The litigation was expected, and several state lawmakers have also promised to fight the ban in the statehouse.
Frack Free Denton, the grassroots group that pushed the ban, blasted the industry association for its quick lawsuit.
“They have apparently learned nothing from last night’s landslide vote,” a statement from the group said. “Industry could have taken this moment to address why the ban was passed. Instead they’re going to try to squash it.”
Texas law says the state intends its mineral resources to be “fully and effectively exploited,” but courts have said the power is not absolute. The Railroad Commission has jurisdiction over all oil and gas wells in the state, with authority to adopt “all necessary rules for governing and regulating persons and their operations.” Local governments have the right to impose reasonable health and safety restrictions, and the Legislature has granted most Texas cities, including Denton, the power to “regulate exploration and development of mineral interests.”
A key question is where fracking falls on that spectrum.
Legal experts say Texas courts tend to favor oil and gas interests. But they suggest Denton could make a compelling argument that a fracking ban would not wipe out all options to drill.

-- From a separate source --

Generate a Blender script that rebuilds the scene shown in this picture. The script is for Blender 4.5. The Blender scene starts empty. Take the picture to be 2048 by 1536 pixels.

“To say that this is a slam dunk [for oil and gas interests] ... I think that’s painting with an overly broad brush,” Terrence Welch, a lawyer who has helped write drilling ordinances in several Texas cities, told The Texas Tribune in July. “The property — the mineral estate isn’t left valueless. You can drill, but you just can’t frack.”
Lindsey Baker, a spokeswoman for the city of Denton, said the city has 20 days to respond to the filings.
Neena Satija contributed to this report.